* Set exercise
Every line of the listing must be reproduced as it stands. Leave the images behind.

* Dataset
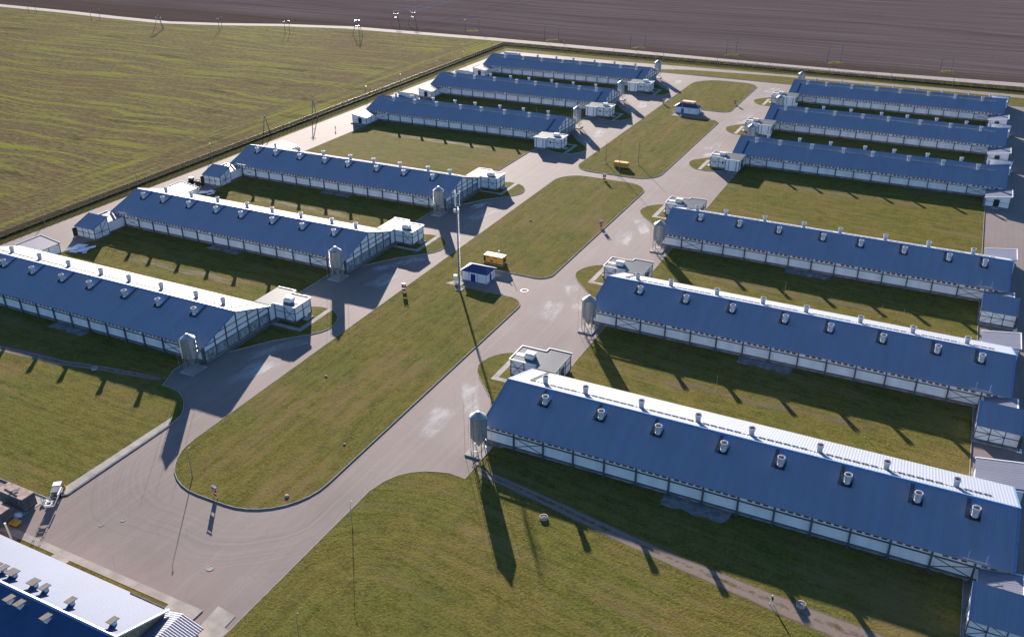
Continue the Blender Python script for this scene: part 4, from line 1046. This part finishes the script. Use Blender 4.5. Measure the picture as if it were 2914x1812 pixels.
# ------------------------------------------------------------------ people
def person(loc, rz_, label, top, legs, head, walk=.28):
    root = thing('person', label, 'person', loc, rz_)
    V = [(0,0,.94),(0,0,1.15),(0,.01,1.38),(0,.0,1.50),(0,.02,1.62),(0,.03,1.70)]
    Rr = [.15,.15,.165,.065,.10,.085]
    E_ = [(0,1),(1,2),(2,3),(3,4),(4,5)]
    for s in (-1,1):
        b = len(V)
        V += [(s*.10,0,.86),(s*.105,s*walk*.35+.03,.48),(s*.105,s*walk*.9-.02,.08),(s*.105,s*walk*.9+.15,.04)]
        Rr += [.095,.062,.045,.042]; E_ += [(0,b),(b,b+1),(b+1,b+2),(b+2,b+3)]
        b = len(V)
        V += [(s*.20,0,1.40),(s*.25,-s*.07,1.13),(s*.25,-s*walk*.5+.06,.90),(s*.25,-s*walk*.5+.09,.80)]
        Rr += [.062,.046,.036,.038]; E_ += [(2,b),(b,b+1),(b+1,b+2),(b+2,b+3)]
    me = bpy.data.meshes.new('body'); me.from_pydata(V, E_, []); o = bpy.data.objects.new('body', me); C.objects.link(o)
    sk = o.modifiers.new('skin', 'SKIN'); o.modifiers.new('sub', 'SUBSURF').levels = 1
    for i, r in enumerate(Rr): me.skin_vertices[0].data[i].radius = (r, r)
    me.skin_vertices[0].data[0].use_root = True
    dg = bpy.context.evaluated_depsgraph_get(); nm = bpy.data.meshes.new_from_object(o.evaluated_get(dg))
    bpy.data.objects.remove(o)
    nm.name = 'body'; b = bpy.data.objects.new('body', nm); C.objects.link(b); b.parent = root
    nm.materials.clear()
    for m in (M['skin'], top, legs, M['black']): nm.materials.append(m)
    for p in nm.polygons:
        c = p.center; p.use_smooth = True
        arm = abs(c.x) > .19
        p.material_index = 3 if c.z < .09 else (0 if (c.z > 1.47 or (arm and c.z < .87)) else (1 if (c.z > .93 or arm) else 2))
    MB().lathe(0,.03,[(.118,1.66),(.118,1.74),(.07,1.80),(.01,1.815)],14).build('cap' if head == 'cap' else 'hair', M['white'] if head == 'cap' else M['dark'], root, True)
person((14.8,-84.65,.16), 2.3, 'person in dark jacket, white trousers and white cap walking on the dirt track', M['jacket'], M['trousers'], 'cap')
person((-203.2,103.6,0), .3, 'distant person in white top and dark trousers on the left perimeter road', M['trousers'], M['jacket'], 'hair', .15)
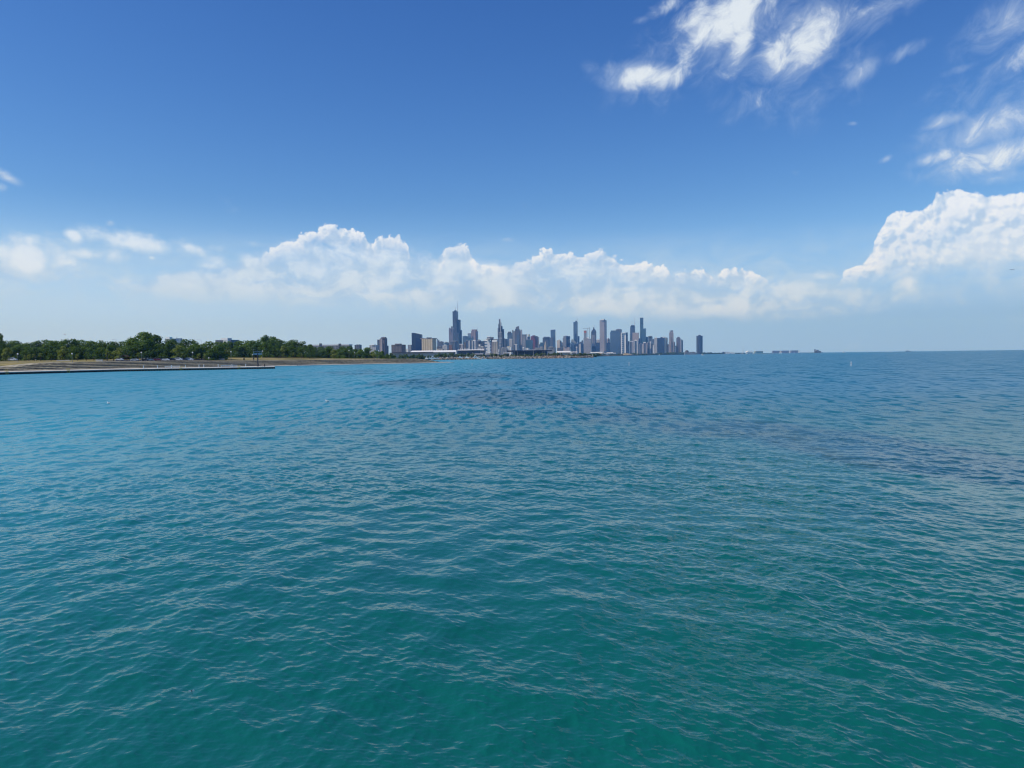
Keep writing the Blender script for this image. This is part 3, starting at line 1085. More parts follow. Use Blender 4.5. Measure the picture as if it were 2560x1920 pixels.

* Task output
Continue the Blender Python script for this scene: part 4, from line 1046. This part finishes the script. Use Blender 4.5. Measure the picture as if it were 2914x1812 pixels.
# ------------------------------------------------------------------ people
def person(loc, rz_, label, top, legs, head, walk=.28):
    root = thing('person', label, 'person', loc, rz_)
    V = [(0,0,.94),(0,0,1.15),(0,.01,1.38),(0,.0,1.50),(0,.02,1.62),(0,.03,1.70)]
    Rr = [.15,.15,.165,.065,.10,.085]
    E_ = [(0,1),(1,2),(2,3),(3,4),(4,5)]
    for s in (-1,1):
        b = len(V)
        V += [(s*.10,0,.86),(s*.105,s*walk*.35+.03,.48),(s*.105,s*walk*.9-.02,.08),(s*.105,s*walk*.9+.15,.04)]
        Rr += [.095,.062,.045,.042]; E_ += [(0,b),(b,b+1),(b+1,b+2),(b+2,b+3)]
        b = len(V)
        V += [(s*.20,0,1.40),(s*.25,-s*.07,1.13),(s*.25,-s*walk*.5+.06,.90),(s*.25,-s*walk*.5+.09,.80)]
        Rr += [.062,.046,.036,.038]; E_ += [(2,b),(b,b+1),(b+1,b+2),(b+2,b+3)]
    me = bpy.data.meshes.new('body'); me.from_pydata(V, E_, []); o = bpy.data.objects.new('body', me); C.objects.link(o)
    sk = o.modifiers.new('skin', 'SKIN'); o.modifiers.new('sub', 'SUBSURF').levels = 1
    for i, r in enumerate(Rr): me.skin_vertices[0].data[i].radius = (r, r)
    me.skin_vertices[0].data[0].use_root = True
    dg = bpy.context.evaluated_depsgraph_get(); nm = bpy.data.meshes.new_from_object(o.evaluated_get(dg))
    bpy.data.objects.remove(o)
    nm.name = 'body'; b = bpy.data.objects.new('body', nm); C.objects.link(b); b.parent = root
    nm.materials.clear()
    for m in (M['skin'], top, legs, M['black']): nm.materials.append(m)
    for p in nm.polygons:
        c = p.center; p.use_smooth = True
        arm = abs(c.x) > .19
        p.material_index = 3 if c.z < .09 else (0 if (c.z > 1.47 or (arm and c.z < .87)) else (1 if (c.z > .93 or arm) else 2))
    MB().lathe(0,.03,[(.118,1.66),(.118,1.74),(.07,1.80),(.01,1.815)],14).build('cap' if head == 'cap' else 'hair', M['white'] if head == 'cap' else M['dark'], root, True)
person((14.8,-84.65,.16), 2.3, 'person in dark jacket, white trousers and white cap walking on the dirt track', M['jacket'], M['trousers'], 'cap')
person((-203.2,103.6,0), .3, 'distant person in white top and dark trousers on the left perimeter road', M['trousers'], M['jacket'], 'hair', .15)
Keep writing the Blender script for this image. This is part 3, starting at line 1085. More parts follow. Use Blender 4.5. Measure the picture as if it were 2560x1920 pixels.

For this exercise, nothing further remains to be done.